## [Challenge]
How many of the lines that follow contain the word "scene"? Give only the number.

## [Dataset section]
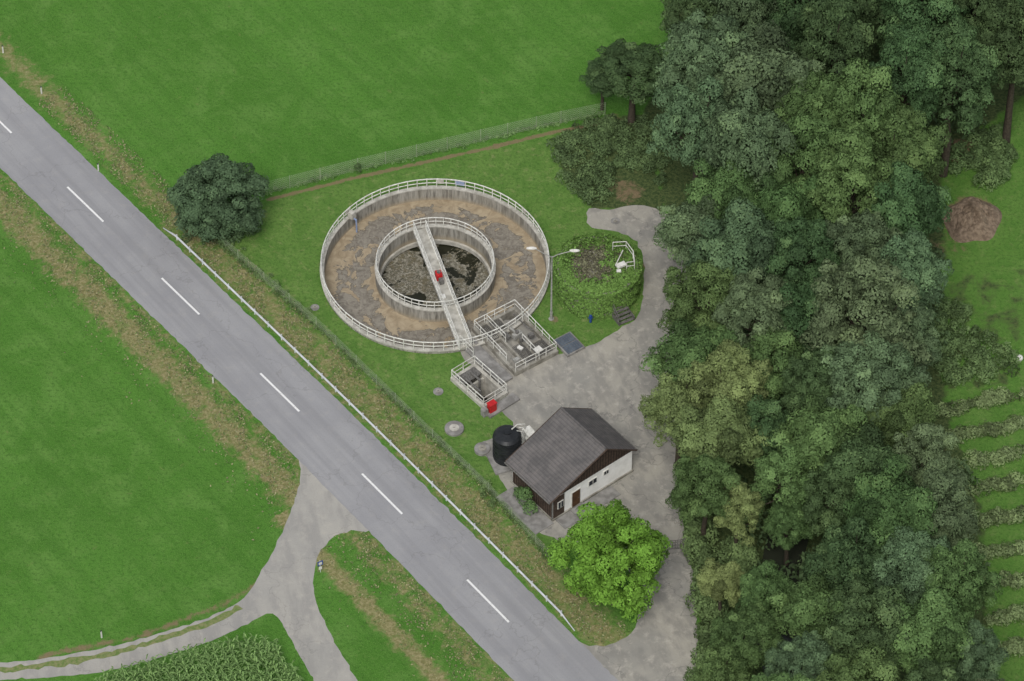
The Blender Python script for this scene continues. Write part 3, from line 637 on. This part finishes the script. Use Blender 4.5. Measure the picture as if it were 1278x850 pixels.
leafobj('elder_shrubs',scatter(GL([(1190,175),(1245,165),(1262,200),(1250,232),(1215,235),(1190,220)]),45,7,.4,1.,.5,1.4),.18,.75,(.11,.175,.065,1),7)
leafobj('house_shrub',[(*G(655,628),.8,.7,.9,.5),(*G(662,640),.6,.6,.7,.6),(*G(648,620),.5,.5,.6,.4)],.15,1.1,(.10,.175,.06,1),8)
leafobj('fence_post_shrub',[(*G(447,216),.5,.3,.7,.5)],.13,1.1,(.08,.13,.05,1),9)
def rowcl(P,sp,w,h,seed,rr=.4,fill=1.):
    r_=np.random.default_rng(seed); P=catmull(P,sp); out=[]
    for p in P:
        if r_.random()>fill: continue
        k=r_.uniform(.6,1.35); out.append((p[0]+r_.normal(0,w),p[1]+r_.normal(0,w),h*.4*k,rr*k,h*.55*k,np.clip(r_.normal(.5,.2),0,1)))
    return out
leafobj('fence_overgrowth',rowcl(FENCE,.3,.12,.45,10,.25,.85)+rowcl(GL([(280,296),(330,343),(380,388)]),.6,.35,.7,11,.3,.4)+rowcl(GL([(605,610),(615,632)]),.5,.25,.6,12,.3),.12,.6,(.12,.185,.068,1),10)
leafobj('far_fence_grass',rowcl(FENCE2,.25,.15,.3,13,.2,.9),.12,.5,(.15,.25,.09,1),11)
leafobj('tree_base_shrub',rowcl(GL([(240,292),(262,298),(290,300),(318,288)]),.4,.3,.9,14,.5),.16,.8,(.09,.145,.065,1),12)
cr=[]
rows=[((1168,516),(1225,503),(1290,492)),((1165,552),(1225,540),(1290,530)),((1180,584),(1235,574),(1290,565)),((1185,618),(1240,608),(1290,602)),((1200,655),(1250,648),(1290,642)),((1215,695),(1260,690),(1290,684)),((1225,735),(1260,730),(1290,724)),((1235,775),(1265,770),(1290,765)),((1240,815),(1265,811),(1290,806))]
for i,rw in enumerate(rows):
    pp=GL(rw); dx=np.array(pp[-1])-np.array(pp[-2]); pp.append(tuple(np.array(pp[-1])+dx*4)); cr+=rowcl(pp,.26,.2,.7,20+i,.6,.98)
leafobj('crop_rows',cr,.18,.6,(.175,.235,.10,1),21)
r_=np.random.default_rng(33); P=GL([(135,850),(200,834),(245,818),(300,806),(335,808),(352,822),(372,850),(420,930),(60,930)])
pts=[]
th=math.radians(20); Pa=np.array(P)
for a in np.arange(-40,40,.7):
    for c2 in np.arange(-40,40,.28):
        x=Pa[:,0].mean()+a*math.cos(th)-c2*math.sin(th)+r_.normal(0,.05); y=Pa[:,1].mean()+a*math.sin(th)+c2*math.cos(th)+r_.normal(0,.05); pts.append((x,y))
pts=np.array(pts); pts=pts[inside(pts[:,0],pts[:,1],P)]
Vs=[];Ts=[]
for x,y in pts:
    h=r_.uniform(1.5,1.9); a0=r_.uniform(0,6.28)
    for j in range(7):
        az=a0+j*2.6+r_.normal(0,.3); z=h*(.25+.11*j); l=r_.uniform(.4,.6); dx,dy=math.cos(az),math.sin(az); w=.06
        p0=np.array([x,y,z]); p1=p0+np.array([dx*l*.5,dy*l*.5,.2]); p2=p0+np.array([dx*l,dy*l,.05]); sd=np.array([-dy*w,dx*w,0])
        Vs+=[p0-sd*.5,p1-sd,p1+sd,p0+sd*.5,p1-sd,p2-sd*.2,p2+sd*.2,p1+sd]; Ts+=[r_.uniform(.2,.9)]*8
me=qmesh('maize_crop',np.array(Vs),np.arange(len(Vs)).reshape(-1,4),tone=np.array(Ts)); me.materials.append(LF)
o=bpy.data.objects.new('maize_crop',me); bpy.context.scene.collection.objects.link(o); o.color=(.15,.25,.08,1)
r_=np.random.default_rng(41)
n=30000
s=r_.uniform(arc(G(0,150)),arc(G(700,845)),n); cpt=np.stack([np.interp(s,cum,CF[:,0]),np.interp(s,cum,CF[:,1])],1)
tt=np.stack([np.interp(s+.5,cum,CF[:,0]),np.interp(s+.5,cum,CF[:,1])],1)-cpt; tt/=np.linalg.norm(tt,axis=1)[:,None]
side=r_.random(n)<.45; dd=np.where(side,-(HW+.3+np.abs(r_.normal(0,2.4,n))),HW+.7+r_.uniform(0,3.4,n))
kp=r_.random(n)<.5+.5*np.sin(s*1.3+dd*2)*np.sin(s*.37+dd)
pt=(cpt+np.stack([-tt[:,1],tt[:,0]],1)*dd[:,None])[kp]
okm=~(inside(pt[:,0],pt[:,1],[tuple(p) for p in SIDE]))&~(inside(pt[:,0],pt[:,1],YARD))
pt=pt[okm]; n=len(pt); C=np.stack([pt[:,0],pt[:,1],r_.uniform(.03,.16,n)],1)
N=r_.normal(size=(n,3)); N[:,2]=np.abs(N[:,2])+.5; V,Q,T=leafq(C,N,.15,r_.uniform(.2,.85,n),r_)
half=n*6//10
for nm,a_,b_,colr in(('verge_grass_dry',0,half,(.25,.235,.13,1)),('verge_grass_green',half,n,(.12,.185,.06,1))):
    Vs=V[a_*4:b_*4]; me=qmesh(nm,Vs,np.arange(len(Vs)).reshape(-1,4),tone=T[a_*4:b_*4]); me.materials.append(LF)
    o=bpy.data.objects.new(nm,me); bpy.context.scene.collection.objects.link(o); o.color=colr
# ------------------------------------------------------------ ivy tank
ic=G(745,360); iv=empty('ivy_covered_tank',(ic[0],ic[1],0)); IR=3.65; IH=3.0
m=MB(); m.cyl(0,0,0,IH-.3,IR,64); m.ring(0,0,IR-.3,IR,IH-.3,IH,64); m.obj('tank_shell',[CON],iv)
r_=np.random.default_rng(50); n=14000
th=r_.uniform(0,6.283,n); zz=r_.uniform(0,IH+.15,n); rr=IR+.12+.14*np.sin(th*9+zz*2)*np.sin(zz*4+th*3)+r_.uniform(0,.12,n)
C=np.stack([rr*np.cos(th),rr*np.sin(th),zz],1); N=np.stack([np.cos(th),np.sin(th),np.full(n,.5)],1)+r_.normal(0,.45,(n,3))
V1,Q1,T1=leafq(C,N,.17,np.clip(.5+r_.normal(0,.22,n),0,1),r_)
n=7500; th=r_.uniform(0,6.283,n); rr=IR-.15+np.abs(r_.normal(0,.55,n))*np.sign(r_.normal(-.8,1,n)); rr=np.minimum(rr,IR+.3); zz=IH+r_.uniform(-.05,.25,n)
C=np.stack([rr*np.cos(th),rr*np.sin(th),zz],1); N=np.stack([.5*np.cos(th),.5*np.sin(th),np.ones(n)],1)+r_.normal(0,.5,(n,3)); V2,Q2,T2=leafq(C,N,.18,r_.uniform(.3,.9,n),r_)
cls=[(x,y,IH-.05,r,r*.4,.6) for x,y,r in((1.5,.5,.8),(.9,-1.4,.6),(1.8,-.9,.6),(.4,-2.4,.6),(-1.2,-2.6,.5),(2.3,-1.6,.7),(1.0,1.6,.5),(-.4,-1.9,.45),(2.6,.6,.5),(.6,.2,.5),(1.4,2.6,.6),(-2.4,1.6,.4),(.2,2.9,.5))]
V3,Q3,T3=clump_leaves(cls,.17,.8,r_)
V=np.concatenate([V1,V2,V3]); me=qmesh('ivy_leaves',V,np.arange(len(V)).reshape(-1,4),tone=np.concatenate([T1,T2,T3])); me.materials.append(LF)
o=bpy.data.objects.new('ivy_leaves',me); bpy.context.scene.collection.objects.link(o); o.parent=iv; o.color=(.118,.215,.048,1)
n=7000; th=r_.uniform(0,6.283,n); rr=(IR-.3)*np.sqrt(r_.random(n)); C=np.stack([rr*np.cos(th),rr*np.sin(th),IH-.25+r_.uniform(0,.25,n)+.12*np.sin(rr*np.cos(th)*3)],1)
N=np.stack([0*th,0*th,np.ones(n)],1)+r_.normal(0,.6,(n,3)); V,Q,T=leafq(C,N,.16,r_.uniform(0,1,n),r_); me=qmesh('dry_vines',V,Q,tone=T); me.materials.append(LF)
o=bpy.data.objects.new('dry_vines',me); bpy.context.scene.collection.objects.link(o); o.parent=iv; o.color=(.155,.15,.095,1)
m=MB(); m.rail([(1.4,1.9,IH),(2.6,2.0,IH),(3.2,.8,IH),(3.3,-.5,IH),(2.6,-.6,IH)],1.,.045,False,.9)
m.tube([(1.6,-.4,IH+.4),(2.3,1.4,IH+.5)],.05,6); m.obj('platform_railing',[RAIL],iv)
m=MB(); m.box(2.1,-.2,IH+.25,.9,.5,.25,.5); m.box(1.9,-.9,IH+.2,.4,.3,.2,.2); m.obj('hatch',[WH],iv,bev=.03)
# ------------------------------------------------------------ soil heap, sack, water
SO=simple('soil',S(136,120,102),S(102,88,74),2.2,.95,0,.8)
hx,hy=G(1213,275); m=MB(); nr,na=22,64; vv=[(0,0,1.7)]
r_=np.random.default_rng(60)
for i in range(1,nr+1):
    for j in range(na):
        f=i/nr; a=2*math.pi*j/na; rr=2.5*f*(1+.1*math.sin(2*a+1)+.07*math.sin(5*a)); z=1.6*(1-f)**.8*(1+.14*math.sin(a*3+f*9))+r_.normal(0,.09)*(1-f)**.5-.02
        vv.append((rr*math.cos(a),rr*math.sin(a)*1.25,z))
fs_=[(0,1+j,1+(j+1)%na) for j in range(na)]+[(1+(i-1)*na+j,1+i*na+j,1+i*na+(j+1)%na,1+(i-1)*na+(j+1)%na) for i in range(1,nr) for j in range(na)]
m.add(vv,fs_); m.obj('soil_heap',[SO],None,loc=(hx,hy,0),smooth=False)
for (u,v,sz) in((1272,449,.35),):
    e_=empty('wrapped_sack',(*G(u,v),0),.4); m=MB(); m.cyl(0,0,0,.3,sz*.8,12,0,sz); m.cyl(0,0,.302,.5,sz,12,0,sz*.5); m.obj('sack',[WH],e_,bev=.05,smooth=True)
ws=catmull(STREAM,2.); sheet('stream_water',np.concatenate([offset(ws,2.2),offset(ws,-2.2)[::-1]]),-.75,WT)
# ------------------------------------------------------------ camera, light
cam=bpy.data.cameras.new('camera'); co=bpy.data.objects.new('camera',cam); bpy.context.scene.collection.objects.link(co)
co.location=CAM; co.rotation_euler=(math.radians(43),0,0); cam.sensor_width=36; cam.lens=F*36/1278; cam.clip_start=1; cam.clip_end=9000
bpy.context.scene.camera=co
EL,AZ=54,192
w=bpy.data.worlds.new('World'); bpy.context.scene.world=w; w.use_nodes=True; nt=w.node_tree
sk=nt.nodes.new('ShaderNodeTexSky'); sk.sky_type='NISHITA'; sk.sun_disc=False; sk.sun_elevation=math.radians(EL); sk.sun_rotation=math.radians(AZ)
sk.air_density=1.; sk.dust_density=3.; sk.ozone_density=1.
hsn=nt.nodes.new('ShaderNodeHueSaturation'); hsn.inputs['Saturation'].default_value=.4; nt.links.new(sk.outputs[0],hsn.inputs['Color'])
nt.links.new(hsn.outputs[0],nt.nodes['Background'].inputs[0]); nt.nodes['Background'].inputs[1].default_value=.138
sl=bpy.data.lights.new('sun','SUN'); sl.energy=1.5; sl.angle=math.radians(22); sl.color=(1,.97,.92)
so=bpy.data.objects.new('sun',sl); bpy.context.scene.collection.objects.link(so)
d=Vector((math.sin(math.radians(AZ))*math.cos(math.radians(EL)),math.cos(math.radians(AZ))*math.cos(math.radians(EL)),math.sin(math.radians(EL))))
so.rotation_euler=d.to_track_quat('Z','Y').to_euler()
sc=bpy.context.scene; sc.view_settings.view_transform='Standard'; sc.view_settings.look='None'; sc.view_settings.exposure=0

## [Exercise answer]
10